- [What to produce]
All of the data should be output character for character, except the pictures.

- [Source material]
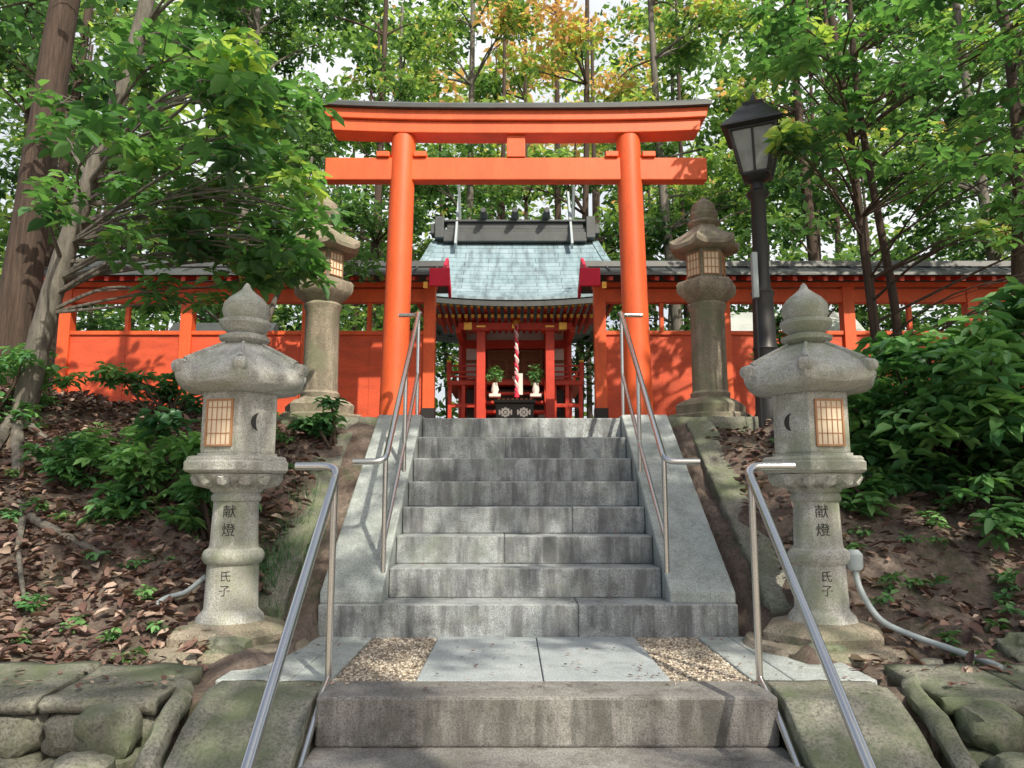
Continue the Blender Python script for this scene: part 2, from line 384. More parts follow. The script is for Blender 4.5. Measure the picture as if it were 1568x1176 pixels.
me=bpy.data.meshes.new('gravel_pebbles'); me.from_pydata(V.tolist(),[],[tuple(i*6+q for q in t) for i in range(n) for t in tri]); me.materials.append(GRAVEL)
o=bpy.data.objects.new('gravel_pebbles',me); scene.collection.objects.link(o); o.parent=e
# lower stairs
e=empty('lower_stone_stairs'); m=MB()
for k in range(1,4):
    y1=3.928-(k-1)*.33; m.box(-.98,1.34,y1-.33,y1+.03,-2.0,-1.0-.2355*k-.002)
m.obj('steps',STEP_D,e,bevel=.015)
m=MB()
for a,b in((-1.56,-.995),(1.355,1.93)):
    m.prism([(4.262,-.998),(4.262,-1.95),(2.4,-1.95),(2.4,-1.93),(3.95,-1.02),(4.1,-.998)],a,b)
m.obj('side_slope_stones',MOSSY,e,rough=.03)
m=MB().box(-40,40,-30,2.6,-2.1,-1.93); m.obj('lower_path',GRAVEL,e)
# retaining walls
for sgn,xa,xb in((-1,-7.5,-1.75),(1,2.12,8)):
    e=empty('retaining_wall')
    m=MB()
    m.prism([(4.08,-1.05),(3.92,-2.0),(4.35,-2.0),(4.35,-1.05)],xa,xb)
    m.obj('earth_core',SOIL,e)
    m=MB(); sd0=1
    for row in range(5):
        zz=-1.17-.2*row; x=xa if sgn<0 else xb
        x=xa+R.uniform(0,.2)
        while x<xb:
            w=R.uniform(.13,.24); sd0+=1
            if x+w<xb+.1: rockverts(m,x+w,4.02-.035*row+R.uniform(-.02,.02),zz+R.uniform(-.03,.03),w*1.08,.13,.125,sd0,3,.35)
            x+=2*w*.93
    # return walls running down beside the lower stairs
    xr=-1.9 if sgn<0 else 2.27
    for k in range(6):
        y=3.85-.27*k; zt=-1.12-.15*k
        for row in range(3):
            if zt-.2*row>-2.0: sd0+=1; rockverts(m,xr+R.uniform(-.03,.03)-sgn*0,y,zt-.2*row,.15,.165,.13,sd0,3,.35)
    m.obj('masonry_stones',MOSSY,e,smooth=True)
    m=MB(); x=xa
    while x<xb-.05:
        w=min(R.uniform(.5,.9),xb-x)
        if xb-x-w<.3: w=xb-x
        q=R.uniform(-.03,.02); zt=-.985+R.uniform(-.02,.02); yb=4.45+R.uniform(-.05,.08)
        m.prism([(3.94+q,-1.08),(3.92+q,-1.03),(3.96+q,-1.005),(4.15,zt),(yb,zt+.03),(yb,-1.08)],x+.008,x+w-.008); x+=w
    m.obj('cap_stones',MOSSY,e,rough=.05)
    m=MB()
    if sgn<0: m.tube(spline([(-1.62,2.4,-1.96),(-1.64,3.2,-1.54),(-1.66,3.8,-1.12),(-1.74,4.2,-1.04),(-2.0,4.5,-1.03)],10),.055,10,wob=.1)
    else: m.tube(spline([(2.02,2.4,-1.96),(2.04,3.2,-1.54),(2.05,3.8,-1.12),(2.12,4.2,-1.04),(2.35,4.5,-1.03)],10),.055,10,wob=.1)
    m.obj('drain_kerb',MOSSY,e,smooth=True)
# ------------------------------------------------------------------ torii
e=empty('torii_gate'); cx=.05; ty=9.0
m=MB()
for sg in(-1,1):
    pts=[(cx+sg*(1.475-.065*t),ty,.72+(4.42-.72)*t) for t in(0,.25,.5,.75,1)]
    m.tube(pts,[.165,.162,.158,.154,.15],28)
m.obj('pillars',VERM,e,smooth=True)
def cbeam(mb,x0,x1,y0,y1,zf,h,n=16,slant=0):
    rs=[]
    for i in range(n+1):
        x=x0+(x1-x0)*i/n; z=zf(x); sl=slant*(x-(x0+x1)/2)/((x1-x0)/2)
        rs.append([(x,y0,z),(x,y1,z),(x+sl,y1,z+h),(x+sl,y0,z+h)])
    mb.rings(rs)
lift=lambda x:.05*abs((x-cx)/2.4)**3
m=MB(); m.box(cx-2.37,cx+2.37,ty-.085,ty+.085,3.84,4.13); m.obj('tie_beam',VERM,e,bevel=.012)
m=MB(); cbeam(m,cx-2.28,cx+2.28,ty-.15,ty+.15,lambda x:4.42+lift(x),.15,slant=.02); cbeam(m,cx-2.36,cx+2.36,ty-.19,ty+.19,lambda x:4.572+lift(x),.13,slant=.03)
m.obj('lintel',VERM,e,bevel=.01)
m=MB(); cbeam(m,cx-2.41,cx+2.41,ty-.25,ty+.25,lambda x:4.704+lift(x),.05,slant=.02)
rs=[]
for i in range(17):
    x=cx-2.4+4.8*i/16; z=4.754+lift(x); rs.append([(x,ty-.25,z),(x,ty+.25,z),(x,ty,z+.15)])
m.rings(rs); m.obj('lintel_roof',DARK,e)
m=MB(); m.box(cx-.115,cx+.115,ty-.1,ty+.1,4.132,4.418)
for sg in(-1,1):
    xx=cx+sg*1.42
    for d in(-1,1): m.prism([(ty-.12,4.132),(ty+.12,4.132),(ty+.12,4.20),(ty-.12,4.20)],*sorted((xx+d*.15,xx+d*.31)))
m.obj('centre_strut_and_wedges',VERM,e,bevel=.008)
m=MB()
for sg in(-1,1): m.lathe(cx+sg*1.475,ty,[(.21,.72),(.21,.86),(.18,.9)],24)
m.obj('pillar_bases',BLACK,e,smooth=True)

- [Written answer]
Continue the Blender Python script for this scene: part 2, from line 384. More parts follow. The script is for Blender 4.5. Measure the picture as if it were 1568x1176 pixels.
me=bpy.data.meshes.new('gravel_pebbles'); me.from_pydata(V.tolist(),[],[tuple(i*6+q for q in t) for i in range(n) for t in tri]); me.materials.append(GRAVEL)
o=bpy.data.objects.new('gravel_pebbles',me); scene.collection.objects.link(o); o.parent=e
# lower stairs
e=empty('lower_stone_stairs'); m=MB()
for k in range(1,4):
    y1=3.928-(k-1)*.33; m.box(-.98,1.34,y1-.33,y1+.03,-2.0,-1.0-.2355*k-.002)
m.obj('steps',STEP_D,e,bevel=.015)
m=MB()
for a,b in((-1.56,-.995),(1.355,1.93)):
    m.prism([(4.262,-.998),(4.262,-1.95),(2.4,-1.95),(2.4,-1.93),(3.95,-1.02),(4.1,-.998)],a,b)
m.obj('side_slope_stones',MOSSY,e,rough=.03)
m=MB().box(-40,40,-30,2.6,-2.1,-1.93); m.obj('lower_path',GRAVEL,e)
# retaining walls
for sgn,xa,xb in((-1,-7.5,-1.75),(1,2.12,8)):
    e=empty('retaining_wall')
    m=MB()
    m.prism([(4.08,-1.05),(3.92,-2.0),(4.35,-2.0),(4.35,-1.05)],xa,xb)
    m.obj('earth_core',SOIL,e)
    m=MB(); sd0=1
    for row in range(5):
        zz=-1.17-.2*row; x=xa if sgn<0 else xb
        x=xa+R.uniform(0,.2)
        while x<xb:
            w=R.uniform(.13,.24); sd0+=1
            if x+w<xb+.1: rockverts(m,x+w,4.02-.035*row+R.uniform(-.02,.02),zz+R.uniform(-.03,.03),w*1.08,.13,.125,sd0,3,.35)
            x+=2*w*.93
    # return walls running down beside the lower stairs
    xr=-1.9 if sgn<0 else 2.27
    for k in range(6):
        y=3.85-.27*k; zt=-1.12-.15*k
        for row in range(3):
            if zt-.2*row>-2.0: sd0+=1; rockverts(m,xr+R.uniform(-.03,.03)-sgn*0,y,zt-.2*row,.15,.165,.13,sd0,3,.35)
    m.obj('masonry_stones',MOSSY,e,smooth=True)
    m=MB(); x=xa
    while x<xb-.05:
        w=min(R.uniform(.5,.9),xb-x)
        if xb-x-w<.3: w=xb-x
        q=R.uniform(-.03,.02); zt=-.985+R.uniform(-.02,.02); yb=4.45+R.uniform(-.05,.08)
        m.prism([(3.94+q,-1.08),(3.92+q,-1.03),(3.96+q,-1.005),(4.15,zt),(yb,zt+.03),(yb,-1.08)],x+.008,x+w-.008); x+=w
    m.obj('cap_stones',MOSSY,e,rough=.05)
    m=MB()
    if sgn<0: m.tube(spline([(-1.62,2.4,-1.96),(-1.64,3.2,-1.54),(-1.66,3.8,-1.12),(-1.74,4.2,-1.04),(-2.0,4.5,-1.03)],10),.055,10,wob=.1)
    else: m.tube(spline([(2.02,2.4,-1.96),(2.04,3.2,-1.54),(2.05,3.8,-1.12),(2.12,4.2,-1.04),(2.35,4.5,-1.03)],10),.055,10,wob=.1)
    m.obj('drain_kerb',MOSSY,e,smooth=True)
# ------------------------------------------------------------------ torii
e=empty('torii_gate'); cx=.05; ty=9.0
m=MB()
for sg in(-1,1):
    pts=[(cx+sg*(1.475-.065*t),ty,.72+(4.42-.72)*t) for t in(0,.25,.5,.75,1)]
    m.tube(pts,[.165,.162,.158,.154,.15],28)
m.obj('pillars',VERM,e,smooth=True)
def cbeam(mb,x0,x1,y0,y1,zf,h,n=16,slant=0):
    rs=[]
    for i in range(n+1):
        x=x0+(x1-x0)*i/n; z=zf(x); sl=slant*(x-(x0+x1)/2)/((x1-x0)/2)
        rs.append([(x,y0,z),(x,y1,z),(x+sl,y1,z+h),(x+sl,y0,z+h)])
    mb.rings(rs)
lift=lambda x:.05*abs((x-cx)/2.4)**3
m=MB(); m.box(cx-2.37,cx+2.37,ty-.085,ty+.085,3.84,4.13); m.obj('tie_beam',VERM,e,bevel=.012)
m=MB(); cbeam(m,cx-2.28,cx+2.28,ty-.15,ty+.15,lambda x:4.42+lift(x),.15,slant=.02); cbeam(m,cx-2.36,cx+2.36,ty-.19,ty+.19,lambda x:4.572+lift(x),.13,slant=.03)
m.obj('lintel',VERM,e,bevel=.01)
m=MB(); cbeam(m,cx-2.41,cx+2.41,ty-.25,ty+.25,lambda x:4.704+lift(x),.05,slant=.02)
rs=[]
for i in range(17):
    x=cx-2.4+4.8*i/16; z=4.754+lift(x); rs.append([(x,ty-.25,z),(x,ty+.25,z),(x,ty,z+.15)])
m.rings(rs); m.obj('lintel_roof',DARK,e)
m=MB(); m.box(cx-.115,cx+.115,ty-.1,ty+.1,4.132,4.418)
for sg in(-1,1):
    xx=cx+sg*1.42
    for d in(-1,1): m.prism([(ty-.12,4.132),(ty+.12,4.132),(ty+.12,4.20),(ty-.12,4.20)],*sorted((xx+d*.15,xx+d*.31)))
m.obj('centre_strut_and_wedges',VERM,e,bevel=.008)
m=MB()
for sg in(-1,1): m.lathe(cx+sg*1.475,ty,[(.21,.72),(.21,.86),(.18,.9)],24)
m.obj('pillar_bases',BLACK,e,smooth=True)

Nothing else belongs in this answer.